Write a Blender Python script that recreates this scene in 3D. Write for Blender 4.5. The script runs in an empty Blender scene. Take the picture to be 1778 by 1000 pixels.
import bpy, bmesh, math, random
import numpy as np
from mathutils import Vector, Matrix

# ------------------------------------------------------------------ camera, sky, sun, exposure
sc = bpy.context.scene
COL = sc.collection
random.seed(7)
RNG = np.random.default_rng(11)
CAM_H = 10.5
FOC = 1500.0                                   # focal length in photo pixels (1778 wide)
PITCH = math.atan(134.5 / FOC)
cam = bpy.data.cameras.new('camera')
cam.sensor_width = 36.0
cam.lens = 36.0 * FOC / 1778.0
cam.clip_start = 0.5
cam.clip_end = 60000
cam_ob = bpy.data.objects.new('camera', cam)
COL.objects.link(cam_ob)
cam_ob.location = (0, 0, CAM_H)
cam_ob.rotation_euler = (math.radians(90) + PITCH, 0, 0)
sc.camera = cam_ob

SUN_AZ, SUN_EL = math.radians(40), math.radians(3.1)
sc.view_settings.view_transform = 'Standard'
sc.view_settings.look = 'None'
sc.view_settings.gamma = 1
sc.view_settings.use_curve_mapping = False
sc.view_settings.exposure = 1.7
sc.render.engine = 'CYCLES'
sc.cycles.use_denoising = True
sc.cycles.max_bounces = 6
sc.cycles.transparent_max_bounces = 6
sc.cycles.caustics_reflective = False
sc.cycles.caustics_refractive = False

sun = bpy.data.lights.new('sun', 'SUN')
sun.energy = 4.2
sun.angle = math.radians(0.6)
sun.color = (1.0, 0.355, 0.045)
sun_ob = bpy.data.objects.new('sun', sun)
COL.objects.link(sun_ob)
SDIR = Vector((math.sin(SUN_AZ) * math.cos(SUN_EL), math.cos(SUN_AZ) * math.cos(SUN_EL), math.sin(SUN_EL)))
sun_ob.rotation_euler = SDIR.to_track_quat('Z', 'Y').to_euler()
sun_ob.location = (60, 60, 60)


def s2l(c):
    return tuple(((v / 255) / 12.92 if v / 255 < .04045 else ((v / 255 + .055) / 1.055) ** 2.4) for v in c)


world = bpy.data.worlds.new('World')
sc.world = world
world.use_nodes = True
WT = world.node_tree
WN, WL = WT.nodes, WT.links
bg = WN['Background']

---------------

■ The task ■
List the lines of the material in which the word "scene" occurs.

■ Answer for the task ■
Write a Blender Python script that recreates this scene in 3D. Write for Blender 4.5. The script runs in an empty Blender scene. Take the picture to be 1778 by 1000 pixels.
sc = bpy.context.scene